Here "only two of them are linearly independent" means we assume $u$ is a function of $x$ and $y$ at the beginning. It follows that the solution of three characteristic equations $\frac{dx}{dt}=a(x,y,u),\frac{dy}{dt}=b(x,y,u),\frac{du}{dt}=c(x,y,u)$

depends on only two parameters, one of which is $t$ in your notation. It means the solution is $x=\alpha(t,s),y=\beta(t,s),u=\gamma(t,s)$ with another parameter, $s$ is used here

and therefore it is a surface in $(x,y,u)$ space.

All of those comes from the assumption that $u$ is a function of $x$ and $y$.

The first way to understand it is as follows. This assumption means the manifold $\{(x,y,u)\}$ is 2 dimensional. So if the solution of three characteristic equations is $x=\alpha(t,s_1,s_2), y=\beta(t,s_1,s_2), u=\gamma(t,s_1,s_2)$ with 3 or more independent variables. Then the manifold will have 3 or more dimensions. How could it happen? Think about why the dimension of manifold makess sense.

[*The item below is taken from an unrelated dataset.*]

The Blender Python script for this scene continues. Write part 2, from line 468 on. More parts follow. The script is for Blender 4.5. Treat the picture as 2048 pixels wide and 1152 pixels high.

The second way is by ODE theory, the solution of three characteristic equations is $x=\alpha(t,x_0,y_0,u_0),y=\beta(t,x_0,y_0,u_0),u=\gamma(t,x_0,y_0,u_0)$ with initial data $x_0,y_0,u_0$ at initial time $t_0$. Solving characteristic equations for initial points at a curve which is not parallel to any chracteristic curve $(x_0(s),y_0(s))$, one can get the solution of the original problem as

$x=\alpha(t,x_0(s),y_0(s),u_0(x_0(s),y_0(s))), y=\beta(t,x_0(s),y_0(s),u_0(x_0(s),y_0(s))), u=\gamma(t,x_0(s),y_0(s),u_0(x_0(s),y_0(s)))$

Here, there are only 2 independent variables $t$ and $s$.